§ What the exercise asks: Pull out exactly the lines from the line containing "Reconstruct this image" to the line containing "return Vector((d[0] * t, d[1] * t, z))", both lines included, with pictures removed from the copy.
++++ Source records ++++
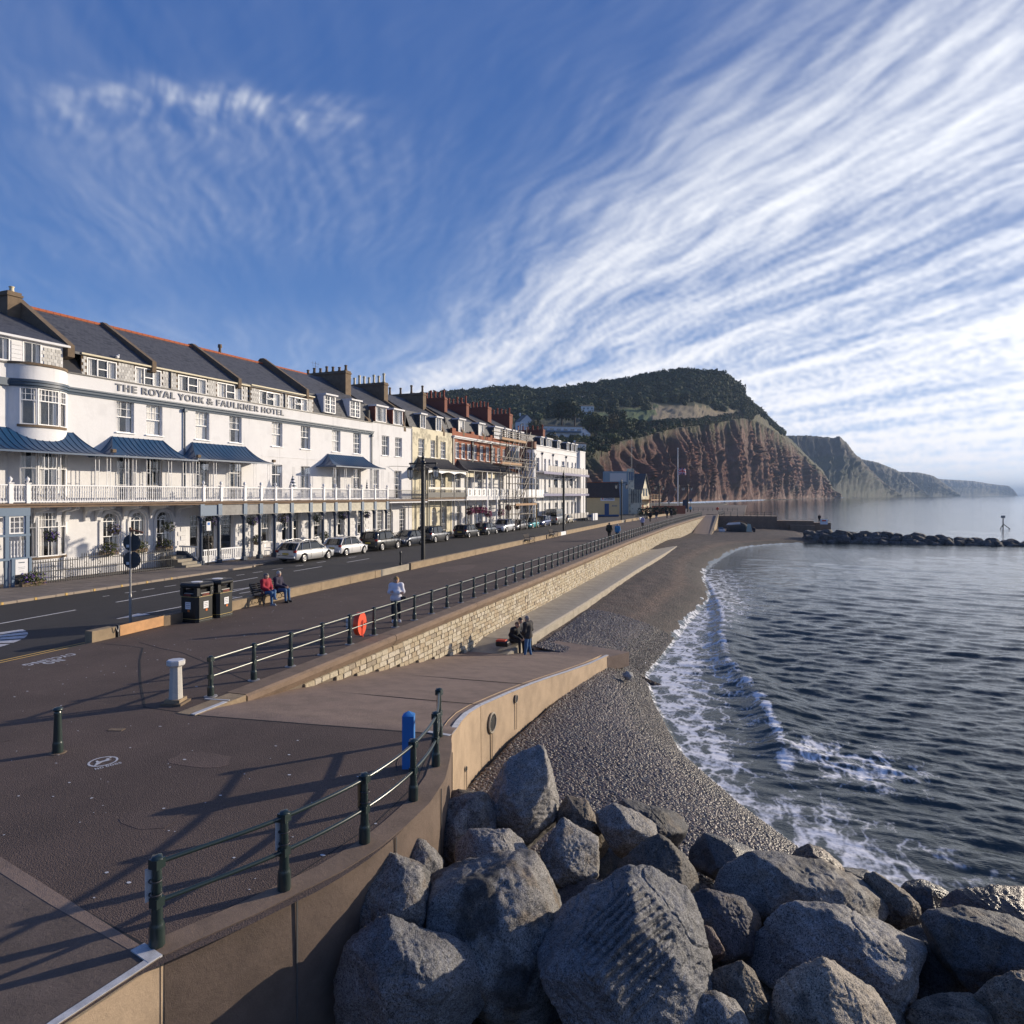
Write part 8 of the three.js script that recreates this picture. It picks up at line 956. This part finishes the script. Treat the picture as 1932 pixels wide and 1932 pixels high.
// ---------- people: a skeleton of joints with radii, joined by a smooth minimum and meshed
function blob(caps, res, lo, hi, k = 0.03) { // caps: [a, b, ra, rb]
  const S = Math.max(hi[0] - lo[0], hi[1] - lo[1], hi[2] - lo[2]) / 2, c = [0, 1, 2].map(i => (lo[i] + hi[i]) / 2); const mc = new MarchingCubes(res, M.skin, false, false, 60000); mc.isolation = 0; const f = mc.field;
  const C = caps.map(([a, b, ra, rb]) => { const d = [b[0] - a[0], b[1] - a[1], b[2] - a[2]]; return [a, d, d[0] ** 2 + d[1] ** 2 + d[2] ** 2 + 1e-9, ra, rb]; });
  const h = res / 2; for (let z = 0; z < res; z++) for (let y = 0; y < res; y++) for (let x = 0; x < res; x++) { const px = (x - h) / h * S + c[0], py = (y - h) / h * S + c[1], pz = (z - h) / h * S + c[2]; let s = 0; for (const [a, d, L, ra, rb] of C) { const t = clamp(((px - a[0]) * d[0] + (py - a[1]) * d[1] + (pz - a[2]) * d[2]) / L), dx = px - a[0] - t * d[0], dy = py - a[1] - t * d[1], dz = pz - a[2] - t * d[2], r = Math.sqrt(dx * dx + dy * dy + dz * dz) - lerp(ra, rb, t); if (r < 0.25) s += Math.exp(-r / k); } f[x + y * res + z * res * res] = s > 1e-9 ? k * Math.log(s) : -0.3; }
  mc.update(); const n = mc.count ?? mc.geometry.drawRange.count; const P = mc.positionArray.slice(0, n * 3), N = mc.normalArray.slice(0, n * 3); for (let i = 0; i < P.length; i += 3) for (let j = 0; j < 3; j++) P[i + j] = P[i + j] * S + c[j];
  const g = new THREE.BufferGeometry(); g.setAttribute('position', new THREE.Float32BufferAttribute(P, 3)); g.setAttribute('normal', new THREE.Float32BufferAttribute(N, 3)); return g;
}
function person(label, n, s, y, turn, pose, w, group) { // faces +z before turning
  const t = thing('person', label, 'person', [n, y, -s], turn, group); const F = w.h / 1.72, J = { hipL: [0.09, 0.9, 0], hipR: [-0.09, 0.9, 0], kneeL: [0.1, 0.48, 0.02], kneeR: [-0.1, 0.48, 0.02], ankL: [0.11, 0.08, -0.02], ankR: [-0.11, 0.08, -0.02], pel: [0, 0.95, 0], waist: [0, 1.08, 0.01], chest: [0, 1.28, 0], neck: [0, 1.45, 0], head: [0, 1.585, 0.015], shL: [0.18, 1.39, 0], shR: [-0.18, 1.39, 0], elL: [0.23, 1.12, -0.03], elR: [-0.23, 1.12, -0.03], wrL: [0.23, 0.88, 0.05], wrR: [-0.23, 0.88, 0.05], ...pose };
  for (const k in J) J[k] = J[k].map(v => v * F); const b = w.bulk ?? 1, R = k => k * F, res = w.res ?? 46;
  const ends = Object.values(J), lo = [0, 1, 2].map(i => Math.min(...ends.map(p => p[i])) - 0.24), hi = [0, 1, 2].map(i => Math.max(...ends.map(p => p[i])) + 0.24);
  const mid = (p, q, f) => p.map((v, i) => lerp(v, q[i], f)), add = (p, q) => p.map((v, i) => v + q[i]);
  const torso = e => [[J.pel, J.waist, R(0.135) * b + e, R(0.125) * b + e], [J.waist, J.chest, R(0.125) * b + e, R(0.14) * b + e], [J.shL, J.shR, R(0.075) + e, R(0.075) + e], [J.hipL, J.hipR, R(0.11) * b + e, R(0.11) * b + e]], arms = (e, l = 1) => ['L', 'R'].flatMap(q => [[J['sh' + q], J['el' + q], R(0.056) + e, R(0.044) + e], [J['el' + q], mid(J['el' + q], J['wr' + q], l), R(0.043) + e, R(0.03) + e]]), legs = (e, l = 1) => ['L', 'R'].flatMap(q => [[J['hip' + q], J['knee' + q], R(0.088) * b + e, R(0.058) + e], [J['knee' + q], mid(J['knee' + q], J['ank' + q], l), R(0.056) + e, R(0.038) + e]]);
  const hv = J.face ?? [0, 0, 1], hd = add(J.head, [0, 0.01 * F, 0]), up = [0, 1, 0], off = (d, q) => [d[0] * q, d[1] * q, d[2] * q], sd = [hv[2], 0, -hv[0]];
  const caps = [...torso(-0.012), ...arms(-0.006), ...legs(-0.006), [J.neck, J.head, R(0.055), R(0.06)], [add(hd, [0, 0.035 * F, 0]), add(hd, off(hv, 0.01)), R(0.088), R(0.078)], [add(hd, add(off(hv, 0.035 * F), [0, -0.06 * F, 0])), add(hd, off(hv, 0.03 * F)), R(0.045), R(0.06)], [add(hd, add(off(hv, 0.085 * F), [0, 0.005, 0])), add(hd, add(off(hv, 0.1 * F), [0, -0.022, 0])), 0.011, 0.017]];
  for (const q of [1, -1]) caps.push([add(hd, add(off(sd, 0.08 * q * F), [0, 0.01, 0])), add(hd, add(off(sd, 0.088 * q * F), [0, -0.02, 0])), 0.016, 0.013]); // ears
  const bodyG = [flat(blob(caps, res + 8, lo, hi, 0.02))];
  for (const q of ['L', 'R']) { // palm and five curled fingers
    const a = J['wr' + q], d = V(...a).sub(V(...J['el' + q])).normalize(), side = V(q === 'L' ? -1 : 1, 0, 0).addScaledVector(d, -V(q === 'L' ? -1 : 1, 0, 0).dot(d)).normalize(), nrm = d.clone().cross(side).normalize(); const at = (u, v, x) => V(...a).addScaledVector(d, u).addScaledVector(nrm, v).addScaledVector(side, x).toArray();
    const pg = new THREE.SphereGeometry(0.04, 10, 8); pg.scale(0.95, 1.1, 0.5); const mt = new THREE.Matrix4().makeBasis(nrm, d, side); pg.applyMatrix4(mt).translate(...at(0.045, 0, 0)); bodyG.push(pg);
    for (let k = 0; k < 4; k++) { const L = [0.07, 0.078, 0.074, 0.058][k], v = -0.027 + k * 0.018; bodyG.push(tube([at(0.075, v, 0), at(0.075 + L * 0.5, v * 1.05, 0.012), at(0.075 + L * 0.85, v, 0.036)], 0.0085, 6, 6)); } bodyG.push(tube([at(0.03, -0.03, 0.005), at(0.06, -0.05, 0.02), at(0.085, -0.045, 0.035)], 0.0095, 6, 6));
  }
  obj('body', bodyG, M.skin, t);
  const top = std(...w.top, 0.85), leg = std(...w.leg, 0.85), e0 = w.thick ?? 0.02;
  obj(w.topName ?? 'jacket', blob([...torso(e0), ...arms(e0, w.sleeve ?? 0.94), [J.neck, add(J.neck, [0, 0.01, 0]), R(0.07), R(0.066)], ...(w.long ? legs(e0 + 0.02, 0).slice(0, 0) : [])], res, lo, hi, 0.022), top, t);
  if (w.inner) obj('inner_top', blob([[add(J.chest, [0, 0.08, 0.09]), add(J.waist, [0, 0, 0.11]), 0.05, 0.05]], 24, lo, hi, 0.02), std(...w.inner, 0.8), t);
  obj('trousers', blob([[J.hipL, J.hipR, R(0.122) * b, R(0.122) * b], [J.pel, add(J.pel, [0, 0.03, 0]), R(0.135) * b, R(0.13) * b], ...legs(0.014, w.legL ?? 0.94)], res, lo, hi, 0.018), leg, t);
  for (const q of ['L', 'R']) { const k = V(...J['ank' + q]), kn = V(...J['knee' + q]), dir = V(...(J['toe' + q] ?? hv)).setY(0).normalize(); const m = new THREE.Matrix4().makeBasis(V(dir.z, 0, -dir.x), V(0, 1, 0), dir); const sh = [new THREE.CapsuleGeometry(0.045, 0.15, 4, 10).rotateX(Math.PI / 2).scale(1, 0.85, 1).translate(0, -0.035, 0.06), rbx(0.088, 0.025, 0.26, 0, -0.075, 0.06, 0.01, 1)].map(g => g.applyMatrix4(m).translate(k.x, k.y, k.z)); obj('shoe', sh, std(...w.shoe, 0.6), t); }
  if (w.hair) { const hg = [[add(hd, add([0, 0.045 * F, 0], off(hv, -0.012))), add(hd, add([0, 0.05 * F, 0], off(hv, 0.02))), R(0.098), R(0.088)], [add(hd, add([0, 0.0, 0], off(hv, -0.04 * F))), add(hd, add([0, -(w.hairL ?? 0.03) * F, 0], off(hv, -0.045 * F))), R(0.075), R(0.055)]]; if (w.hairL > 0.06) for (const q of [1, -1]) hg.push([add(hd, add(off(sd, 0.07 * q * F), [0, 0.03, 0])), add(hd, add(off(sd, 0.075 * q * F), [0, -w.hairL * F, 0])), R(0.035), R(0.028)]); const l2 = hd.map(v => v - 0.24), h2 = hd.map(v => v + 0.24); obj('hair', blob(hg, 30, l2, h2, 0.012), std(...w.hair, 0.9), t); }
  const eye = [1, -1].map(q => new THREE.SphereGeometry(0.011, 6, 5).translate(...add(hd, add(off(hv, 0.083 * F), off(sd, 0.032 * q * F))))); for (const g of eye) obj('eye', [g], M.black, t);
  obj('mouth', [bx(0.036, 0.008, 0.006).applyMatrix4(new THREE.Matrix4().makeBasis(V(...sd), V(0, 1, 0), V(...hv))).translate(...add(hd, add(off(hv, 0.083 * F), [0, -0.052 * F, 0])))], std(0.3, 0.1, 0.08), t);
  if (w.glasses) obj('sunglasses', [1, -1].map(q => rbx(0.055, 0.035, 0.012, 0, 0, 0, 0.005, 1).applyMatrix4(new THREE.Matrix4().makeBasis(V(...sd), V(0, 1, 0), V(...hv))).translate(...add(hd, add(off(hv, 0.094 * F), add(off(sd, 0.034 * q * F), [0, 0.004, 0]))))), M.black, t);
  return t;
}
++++
++++ Source records ++++
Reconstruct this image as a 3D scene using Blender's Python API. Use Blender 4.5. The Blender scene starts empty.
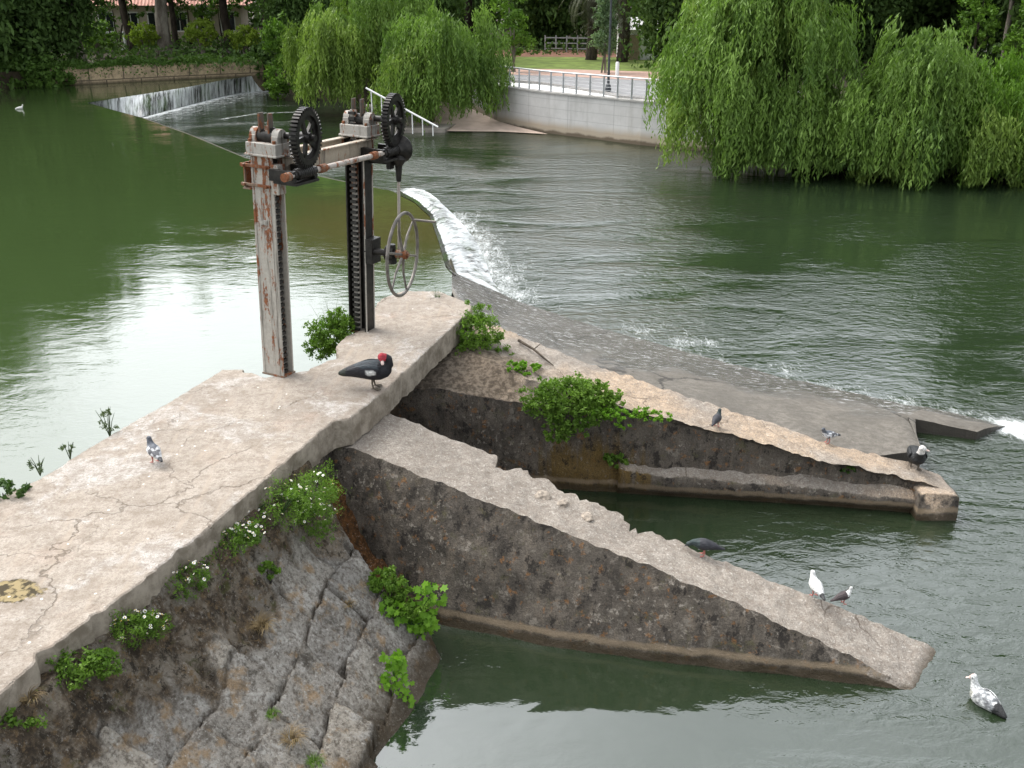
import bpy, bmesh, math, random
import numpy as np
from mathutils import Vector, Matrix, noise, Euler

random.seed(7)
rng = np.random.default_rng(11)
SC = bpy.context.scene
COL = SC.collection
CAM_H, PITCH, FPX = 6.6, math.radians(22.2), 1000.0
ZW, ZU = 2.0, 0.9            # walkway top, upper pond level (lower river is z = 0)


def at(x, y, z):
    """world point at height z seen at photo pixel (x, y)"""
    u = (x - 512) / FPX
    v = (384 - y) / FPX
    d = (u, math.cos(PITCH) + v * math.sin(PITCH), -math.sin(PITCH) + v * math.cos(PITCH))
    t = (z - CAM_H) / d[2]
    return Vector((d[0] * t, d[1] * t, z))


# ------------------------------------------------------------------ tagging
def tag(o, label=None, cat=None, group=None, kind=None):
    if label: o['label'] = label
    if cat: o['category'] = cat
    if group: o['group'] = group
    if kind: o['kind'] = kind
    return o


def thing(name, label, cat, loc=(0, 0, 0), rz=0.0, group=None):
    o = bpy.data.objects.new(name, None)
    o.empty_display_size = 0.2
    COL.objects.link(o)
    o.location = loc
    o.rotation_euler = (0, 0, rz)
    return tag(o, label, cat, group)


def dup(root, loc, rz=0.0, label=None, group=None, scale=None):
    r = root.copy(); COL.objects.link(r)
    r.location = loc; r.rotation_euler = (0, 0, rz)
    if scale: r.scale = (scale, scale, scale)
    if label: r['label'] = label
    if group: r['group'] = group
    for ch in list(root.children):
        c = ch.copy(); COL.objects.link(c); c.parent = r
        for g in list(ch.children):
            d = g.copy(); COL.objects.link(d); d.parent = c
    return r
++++
§ Answer in full:
Reconstruct this image as a 3D scene using Blender's Python API. Use Blender 4.5. The Blender scene starts empty.
import bpy, bmesh, math, random
import numpy as np
from mathutils import Vector, Matrix, noise, Euler

random.seed(7)
rng = np.random.default_rng(11)
SC = bpy.context.scene
COL = SC.collection
CAM_H, PITCH, FPX = 6.6, math.radians(22.2), 1000.0
ZW, ZU = 2.0, 0.9            # walkway top, upper pond level (lower river is z = 0)


def at(x, y, z):
    """world point at height z seen at photo pixel (x, y)"""
    u = (x - 512) / FPX
    v = (384 - y) / FPX
    d = (u, math.cos(PITCH) + v * math.sin(PITCH), -math.sin(PITCH) + v * math.cos(PITCH))
    t = (z - CAM_H) / d[2]
    return Vector((d[0] * t, d[1] * t, z))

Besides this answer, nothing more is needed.